The investment markets, as measured by the broad averages, peaked last summer and drifted lower through the fall and into the early winter. After the Fed decided to raise interest rates in December by a minuscule amount, the markets plunged in January and February and saw some recovery in March.
The markets are still down from the highs of last year. Worse yet, many of the big dividend-paying stocks fell along with the growth stocks (usually smaller dividend payers), shaking the confidence of conservative investors collecting large dividends.
As most of you already know, the energy and commodity stocks sank further than most as commodity prices plunged — think unleaded gasoline and diesel fuel oil. Through all of this, municipal bonds, as measured by the large, well-known municipal bond mutual funds, performed better than their stock market brethren.
As we enter the second quarter of 2016 we can soon expect the GDP numbers for the first quarter of 2016. The forecast has been downgraded from more than a 2 percent increase to less than one percent by prognosticators.

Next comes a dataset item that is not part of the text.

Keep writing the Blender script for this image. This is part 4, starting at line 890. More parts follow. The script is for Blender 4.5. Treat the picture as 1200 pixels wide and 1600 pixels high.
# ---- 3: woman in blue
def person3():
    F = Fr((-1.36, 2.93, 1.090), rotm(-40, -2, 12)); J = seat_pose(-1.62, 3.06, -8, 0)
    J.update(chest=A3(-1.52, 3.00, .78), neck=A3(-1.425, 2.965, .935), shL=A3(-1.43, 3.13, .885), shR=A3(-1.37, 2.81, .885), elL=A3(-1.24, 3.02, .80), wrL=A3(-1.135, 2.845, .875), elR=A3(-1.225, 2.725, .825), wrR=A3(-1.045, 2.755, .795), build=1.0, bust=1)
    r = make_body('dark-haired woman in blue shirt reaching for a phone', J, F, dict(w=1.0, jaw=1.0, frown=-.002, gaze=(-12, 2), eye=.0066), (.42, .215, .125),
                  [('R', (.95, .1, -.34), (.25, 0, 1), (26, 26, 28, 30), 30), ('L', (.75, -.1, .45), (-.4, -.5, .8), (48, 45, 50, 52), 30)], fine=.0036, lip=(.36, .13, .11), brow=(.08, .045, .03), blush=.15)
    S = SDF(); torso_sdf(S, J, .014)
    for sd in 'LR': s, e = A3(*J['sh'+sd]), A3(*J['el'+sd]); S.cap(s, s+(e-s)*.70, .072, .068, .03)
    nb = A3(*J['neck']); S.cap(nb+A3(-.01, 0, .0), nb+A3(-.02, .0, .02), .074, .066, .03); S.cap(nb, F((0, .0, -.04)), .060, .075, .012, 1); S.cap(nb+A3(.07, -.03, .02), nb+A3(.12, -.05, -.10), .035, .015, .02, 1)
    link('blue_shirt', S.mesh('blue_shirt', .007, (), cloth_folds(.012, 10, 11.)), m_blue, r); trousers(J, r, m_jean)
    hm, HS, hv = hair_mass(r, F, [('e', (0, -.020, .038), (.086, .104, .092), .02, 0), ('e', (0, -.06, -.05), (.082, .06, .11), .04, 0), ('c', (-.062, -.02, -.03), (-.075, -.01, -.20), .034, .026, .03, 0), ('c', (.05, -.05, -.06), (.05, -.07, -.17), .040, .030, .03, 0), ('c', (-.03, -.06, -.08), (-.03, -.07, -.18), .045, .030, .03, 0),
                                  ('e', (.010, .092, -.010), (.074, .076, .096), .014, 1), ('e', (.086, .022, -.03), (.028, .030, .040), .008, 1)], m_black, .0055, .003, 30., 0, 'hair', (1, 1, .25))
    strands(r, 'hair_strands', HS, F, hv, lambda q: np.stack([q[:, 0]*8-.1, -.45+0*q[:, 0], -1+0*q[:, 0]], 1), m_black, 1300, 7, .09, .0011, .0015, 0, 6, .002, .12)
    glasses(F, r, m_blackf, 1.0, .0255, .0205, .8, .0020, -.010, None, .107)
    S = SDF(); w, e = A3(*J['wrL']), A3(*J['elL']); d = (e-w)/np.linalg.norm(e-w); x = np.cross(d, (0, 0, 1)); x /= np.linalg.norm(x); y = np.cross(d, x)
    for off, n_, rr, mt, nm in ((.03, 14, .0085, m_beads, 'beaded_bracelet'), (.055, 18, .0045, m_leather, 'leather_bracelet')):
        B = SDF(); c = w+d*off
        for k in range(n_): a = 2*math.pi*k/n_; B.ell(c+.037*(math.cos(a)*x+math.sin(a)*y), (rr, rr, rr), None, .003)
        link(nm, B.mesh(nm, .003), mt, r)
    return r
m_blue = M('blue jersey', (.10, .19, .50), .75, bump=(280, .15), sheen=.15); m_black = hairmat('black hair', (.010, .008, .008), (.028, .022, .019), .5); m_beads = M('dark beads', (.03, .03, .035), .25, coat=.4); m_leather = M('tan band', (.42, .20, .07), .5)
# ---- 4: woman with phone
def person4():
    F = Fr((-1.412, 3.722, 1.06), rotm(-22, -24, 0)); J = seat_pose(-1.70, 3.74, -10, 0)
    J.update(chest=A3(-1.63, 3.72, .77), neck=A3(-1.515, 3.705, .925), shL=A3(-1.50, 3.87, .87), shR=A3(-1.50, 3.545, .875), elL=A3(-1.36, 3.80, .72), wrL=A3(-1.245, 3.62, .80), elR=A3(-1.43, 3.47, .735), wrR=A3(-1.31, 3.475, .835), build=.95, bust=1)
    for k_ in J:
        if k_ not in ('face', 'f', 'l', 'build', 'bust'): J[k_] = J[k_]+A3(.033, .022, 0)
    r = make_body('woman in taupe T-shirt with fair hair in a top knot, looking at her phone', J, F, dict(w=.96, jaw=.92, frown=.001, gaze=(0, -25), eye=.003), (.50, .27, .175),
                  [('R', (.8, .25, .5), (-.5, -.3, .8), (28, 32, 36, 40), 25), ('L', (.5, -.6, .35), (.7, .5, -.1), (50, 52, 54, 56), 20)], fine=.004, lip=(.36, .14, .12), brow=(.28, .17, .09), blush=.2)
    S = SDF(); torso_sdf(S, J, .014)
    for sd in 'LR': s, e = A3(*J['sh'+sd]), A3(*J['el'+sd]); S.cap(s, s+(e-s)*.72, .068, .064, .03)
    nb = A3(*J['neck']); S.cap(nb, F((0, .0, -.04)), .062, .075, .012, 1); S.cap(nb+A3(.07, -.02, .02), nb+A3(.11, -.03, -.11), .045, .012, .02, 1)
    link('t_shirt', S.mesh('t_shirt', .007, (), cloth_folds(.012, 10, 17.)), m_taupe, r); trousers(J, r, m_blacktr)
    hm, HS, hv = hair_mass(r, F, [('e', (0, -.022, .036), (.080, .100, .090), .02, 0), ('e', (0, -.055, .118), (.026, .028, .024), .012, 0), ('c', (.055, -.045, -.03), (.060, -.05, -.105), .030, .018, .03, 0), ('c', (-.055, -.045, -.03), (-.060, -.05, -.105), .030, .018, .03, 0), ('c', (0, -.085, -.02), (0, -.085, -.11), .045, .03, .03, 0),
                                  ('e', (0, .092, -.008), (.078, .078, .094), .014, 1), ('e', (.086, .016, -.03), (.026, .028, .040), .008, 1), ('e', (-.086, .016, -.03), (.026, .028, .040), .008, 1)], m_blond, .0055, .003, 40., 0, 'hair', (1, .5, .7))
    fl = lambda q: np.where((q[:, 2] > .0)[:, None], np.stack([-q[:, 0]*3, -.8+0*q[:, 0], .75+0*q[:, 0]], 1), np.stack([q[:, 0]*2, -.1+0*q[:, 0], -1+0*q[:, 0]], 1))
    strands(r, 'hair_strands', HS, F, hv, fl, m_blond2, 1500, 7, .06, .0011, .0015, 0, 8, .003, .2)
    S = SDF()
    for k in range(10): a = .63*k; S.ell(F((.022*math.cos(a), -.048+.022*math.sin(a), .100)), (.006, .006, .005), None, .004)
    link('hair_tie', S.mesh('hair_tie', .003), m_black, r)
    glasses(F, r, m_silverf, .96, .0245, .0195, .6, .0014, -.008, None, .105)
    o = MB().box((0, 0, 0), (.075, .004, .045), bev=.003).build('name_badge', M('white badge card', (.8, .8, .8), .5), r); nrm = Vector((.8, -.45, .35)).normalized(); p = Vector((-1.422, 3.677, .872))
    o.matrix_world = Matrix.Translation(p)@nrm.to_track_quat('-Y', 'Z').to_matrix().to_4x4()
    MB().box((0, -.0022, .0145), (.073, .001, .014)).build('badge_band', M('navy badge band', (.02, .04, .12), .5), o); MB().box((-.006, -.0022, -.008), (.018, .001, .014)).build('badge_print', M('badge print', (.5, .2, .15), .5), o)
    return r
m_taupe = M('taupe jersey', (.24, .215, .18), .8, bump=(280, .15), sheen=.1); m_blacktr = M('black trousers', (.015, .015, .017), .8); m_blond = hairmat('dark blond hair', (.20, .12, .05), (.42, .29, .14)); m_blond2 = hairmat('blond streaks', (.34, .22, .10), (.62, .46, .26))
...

This economic recovery is anemic by historical standards and earnings gains are now disappearing as the elements of the recovery — low interest rates, a.k.a. monetary policies from the Federal Reserve — make asset holders richer, while the bottom quartile of the citizens continue to suffer from high unemployment, underemployment (a better or full-time job is desired but unavailable), low workforce participation and other issues that prevent those who do not have assets from joining the recovery. Stock prices in general and real estate prices have risen nicely, which is yet another boost for those relatively better-off financially.
Now the markets are changing again. Gold and silver are on the rise. Stock prices of mining companies are also rising as metals rise in price. What do the metals know about the economy that is not being mentioned in the media?
Energy stock prices are stirring also; rising above their 200 day moving averages. Perhaps, just perhaps, stocks that pay large and consistent dividends are firming too. As a group, what are investors now deciding about the future of stock prices for the balance of the year? **
By this time next year, we will have a new president and Congress guiding the ship of state. We still have no idea who will be in charge, only that it will not be the current leaders. Perhaps the markets are beginning to tell us that political change is coming and it might be for the better.
As most of you know, I have no special talents for predicting the future, and even though I own a large crystal ball, I am not yet adept at reading it! What is certain is that change is happening in the markets and some of this is predictive of future circumstances. The market often collectively understands what is coming better than any of its individual players – be they the market guru, the individual or the institutional investor. The best we can do is pay attention, notice that things are changing and know that some investment opportunity is presenting itself.
**Nothing contained in this article should be interpreted as a promise or guarantee of earnings or investment results nor a recommendation for the purchase or sale of any security or sector.